What matters is that China's regime is authoritarian, undemocratic, repressive and murderous, imprisoning citizens by the million and killing them by the thousand. That this huge and increasingly wealthy nation is engaging in a massive military buildup and demonstrates clear territorial expansionism. That it has a long history of stealing technological IP or compelling companies to "share" it, ignoring other nations' patent and copyright entitlements, along with a vast espionage apparatus and a track record of penetrating rivals' computer systems. That in such a country there is no such thing as a free and separate judiciary and that any citizen or organisation can be compelled to do whatever the state orders—and remain silent about it.

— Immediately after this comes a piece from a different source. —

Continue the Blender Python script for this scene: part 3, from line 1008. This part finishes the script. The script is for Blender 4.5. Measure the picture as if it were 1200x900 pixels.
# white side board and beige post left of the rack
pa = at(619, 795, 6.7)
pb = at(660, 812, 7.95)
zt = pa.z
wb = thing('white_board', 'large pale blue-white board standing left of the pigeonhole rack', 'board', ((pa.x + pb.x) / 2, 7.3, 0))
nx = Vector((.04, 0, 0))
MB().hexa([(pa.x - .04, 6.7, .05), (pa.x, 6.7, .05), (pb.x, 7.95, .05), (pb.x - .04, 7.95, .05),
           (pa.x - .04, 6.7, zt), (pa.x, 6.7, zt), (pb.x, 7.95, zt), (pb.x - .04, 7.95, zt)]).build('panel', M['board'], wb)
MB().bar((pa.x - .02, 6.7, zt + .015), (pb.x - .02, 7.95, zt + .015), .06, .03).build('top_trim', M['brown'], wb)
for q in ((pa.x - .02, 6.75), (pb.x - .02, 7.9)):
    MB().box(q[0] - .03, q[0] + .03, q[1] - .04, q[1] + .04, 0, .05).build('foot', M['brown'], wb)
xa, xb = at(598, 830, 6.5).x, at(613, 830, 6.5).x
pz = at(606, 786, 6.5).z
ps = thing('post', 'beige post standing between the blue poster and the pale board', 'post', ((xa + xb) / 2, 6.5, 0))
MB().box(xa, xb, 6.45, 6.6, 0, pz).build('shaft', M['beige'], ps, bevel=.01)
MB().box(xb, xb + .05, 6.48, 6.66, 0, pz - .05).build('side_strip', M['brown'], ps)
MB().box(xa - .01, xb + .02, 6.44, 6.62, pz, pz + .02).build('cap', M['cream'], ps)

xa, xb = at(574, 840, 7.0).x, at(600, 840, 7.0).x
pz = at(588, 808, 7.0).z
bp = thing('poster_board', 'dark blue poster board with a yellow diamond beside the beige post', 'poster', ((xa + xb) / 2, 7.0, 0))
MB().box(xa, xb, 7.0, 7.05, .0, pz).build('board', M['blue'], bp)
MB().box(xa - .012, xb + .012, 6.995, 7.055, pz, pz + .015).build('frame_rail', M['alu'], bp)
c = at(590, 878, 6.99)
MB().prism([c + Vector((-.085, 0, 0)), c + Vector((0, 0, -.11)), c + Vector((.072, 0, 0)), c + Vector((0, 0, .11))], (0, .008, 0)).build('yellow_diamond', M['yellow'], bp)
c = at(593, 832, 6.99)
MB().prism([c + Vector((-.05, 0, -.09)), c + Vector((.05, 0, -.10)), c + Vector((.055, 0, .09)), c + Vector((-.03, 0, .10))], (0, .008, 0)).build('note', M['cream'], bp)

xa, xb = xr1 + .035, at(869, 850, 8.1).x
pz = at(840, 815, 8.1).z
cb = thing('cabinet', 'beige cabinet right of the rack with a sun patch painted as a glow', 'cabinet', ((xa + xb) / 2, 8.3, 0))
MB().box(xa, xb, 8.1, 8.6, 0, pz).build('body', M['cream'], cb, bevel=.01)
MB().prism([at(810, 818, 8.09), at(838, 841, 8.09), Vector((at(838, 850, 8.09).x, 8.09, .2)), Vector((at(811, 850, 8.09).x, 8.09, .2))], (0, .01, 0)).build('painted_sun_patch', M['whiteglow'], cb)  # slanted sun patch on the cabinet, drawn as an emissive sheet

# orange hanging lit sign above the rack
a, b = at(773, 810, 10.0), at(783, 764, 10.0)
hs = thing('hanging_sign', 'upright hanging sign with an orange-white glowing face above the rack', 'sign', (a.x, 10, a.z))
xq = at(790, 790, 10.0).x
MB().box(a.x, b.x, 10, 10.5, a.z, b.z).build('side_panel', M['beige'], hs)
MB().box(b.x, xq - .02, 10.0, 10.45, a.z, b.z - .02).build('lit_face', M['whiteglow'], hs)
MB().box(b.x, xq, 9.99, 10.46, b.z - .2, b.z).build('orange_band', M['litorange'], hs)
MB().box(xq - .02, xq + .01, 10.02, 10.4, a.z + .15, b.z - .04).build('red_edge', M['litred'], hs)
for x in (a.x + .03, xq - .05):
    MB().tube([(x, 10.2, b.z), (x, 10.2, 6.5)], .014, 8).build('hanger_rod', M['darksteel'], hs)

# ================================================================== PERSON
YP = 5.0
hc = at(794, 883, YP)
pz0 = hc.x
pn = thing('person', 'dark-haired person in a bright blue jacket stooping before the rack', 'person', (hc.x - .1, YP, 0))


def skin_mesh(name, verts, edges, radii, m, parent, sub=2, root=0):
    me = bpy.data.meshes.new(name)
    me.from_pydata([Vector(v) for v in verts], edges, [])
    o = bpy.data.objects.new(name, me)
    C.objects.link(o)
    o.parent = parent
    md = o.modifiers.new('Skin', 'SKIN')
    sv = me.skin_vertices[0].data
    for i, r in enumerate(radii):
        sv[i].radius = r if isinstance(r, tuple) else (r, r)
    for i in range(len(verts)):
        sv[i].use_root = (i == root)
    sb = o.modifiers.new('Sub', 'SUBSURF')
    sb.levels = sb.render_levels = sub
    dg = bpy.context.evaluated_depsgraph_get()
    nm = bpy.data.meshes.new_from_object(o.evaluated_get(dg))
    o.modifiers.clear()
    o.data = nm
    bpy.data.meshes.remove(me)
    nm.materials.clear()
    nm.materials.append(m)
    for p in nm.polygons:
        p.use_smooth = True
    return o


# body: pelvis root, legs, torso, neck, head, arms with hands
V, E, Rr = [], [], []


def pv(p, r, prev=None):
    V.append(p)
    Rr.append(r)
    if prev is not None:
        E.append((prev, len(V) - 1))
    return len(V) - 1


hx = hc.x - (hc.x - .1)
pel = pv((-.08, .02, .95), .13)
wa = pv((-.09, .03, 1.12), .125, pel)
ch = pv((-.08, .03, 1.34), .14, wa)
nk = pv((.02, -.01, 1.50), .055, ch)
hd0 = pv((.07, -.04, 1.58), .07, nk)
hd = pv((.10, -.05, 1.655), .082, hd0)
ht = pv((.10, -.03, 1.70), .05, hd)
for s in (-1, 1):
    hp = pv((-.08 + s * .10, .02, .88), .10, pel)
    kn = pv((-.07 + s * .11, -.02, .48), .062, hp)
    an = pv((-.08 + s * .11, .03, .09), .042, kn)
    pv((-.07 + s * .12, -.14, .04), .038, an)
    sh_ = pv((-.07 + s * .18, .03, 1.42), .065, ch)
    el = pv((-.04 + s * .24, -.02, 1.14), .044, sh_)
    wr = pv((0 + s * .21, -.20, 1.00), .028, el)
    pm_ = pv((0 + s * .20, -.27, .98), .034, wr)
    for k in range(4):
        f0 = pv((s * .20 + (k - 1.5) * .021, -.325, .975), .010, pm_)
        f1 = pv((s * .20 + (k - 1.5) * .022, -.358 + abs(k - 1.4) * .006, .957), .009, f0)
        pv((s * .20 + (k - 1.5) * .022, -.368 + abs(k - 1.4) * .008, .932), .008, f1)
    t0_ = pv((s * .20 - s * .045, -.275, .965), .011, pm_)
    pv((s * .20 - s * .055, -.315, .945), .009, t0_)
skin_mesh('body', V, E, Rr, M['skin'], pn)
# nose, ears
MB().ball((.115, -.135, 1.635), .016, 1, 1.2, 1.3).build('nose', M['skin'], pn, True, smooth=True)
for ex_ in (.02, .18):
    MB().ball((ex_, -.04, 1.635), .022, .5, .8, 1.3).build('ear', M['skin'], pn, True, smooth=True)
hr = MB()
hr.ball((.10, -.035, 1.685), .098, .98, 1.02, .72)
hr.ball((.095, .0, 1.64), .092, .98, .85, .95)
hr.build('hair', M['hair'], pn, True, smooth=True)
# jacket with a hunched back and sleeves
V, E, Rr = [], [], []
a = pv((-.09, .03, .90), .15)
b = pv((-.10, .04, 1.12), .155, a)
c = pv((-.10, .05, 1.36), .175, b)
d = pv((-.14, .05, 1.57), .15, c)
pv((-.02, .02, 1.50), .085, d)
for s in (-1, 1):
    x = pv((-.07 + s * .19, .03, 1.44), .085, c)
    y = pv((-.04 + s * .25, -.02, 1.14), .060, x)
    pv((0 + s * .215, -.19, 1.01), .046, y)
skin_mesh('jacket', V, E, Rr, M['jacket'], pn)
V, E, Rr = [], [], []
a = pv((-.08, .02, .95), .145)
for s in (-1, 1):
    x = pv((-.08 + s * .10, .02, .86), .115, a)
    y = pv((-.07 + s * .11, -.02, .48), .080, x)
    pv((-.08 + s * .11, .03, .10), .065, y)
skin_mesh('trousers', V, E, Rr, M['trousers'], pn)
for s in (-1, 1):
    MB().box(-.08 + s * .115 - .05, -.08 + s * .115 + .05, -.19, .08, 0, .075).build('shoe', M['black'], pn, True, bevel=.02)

The intent of Chinese organisations is irrelevant, because (a) the state's intent and control is absolutely clear and (b) the state has the capability itself, and through those people and organisations, to pursue its nefarious goals.
In any remotely sensitive context (national or corporate security, IP, business confidentiality etc) you have to be aware of capabilities first and intentions second, and in that case you simply cannot allow yourself to depend upon any Chinese-controlled entity. And "depend upon" in this context clearly means allowing data or communications of any kind to touch Chinese-controlled equipment, services or software.
The recent kerfuffle about supposed tiny spy-chips in motherboards may have been off the mark, but again, it didn't matter, because it is certainly possible for Chinese-controlled manufacturers to hide such devices in circuitry. If they had the opportunity to build spy-chips into equipment that might end up in, say western ballistic missile submarines, there is an argument that they would be foolish not to. And there are hundreds of such potential locations, ranging from government computers at the tax office to Lockheed (as if they had any secrets left) to Airbus to nuclear power stations to the national phone network.
The intentions of the Chinese government have been clear for many years. Its capabilities are now the only thing that concerns us.
So if you have a secret, or a process, that needs safeguarding—you do not use, at any point, anything that could be compromised by China.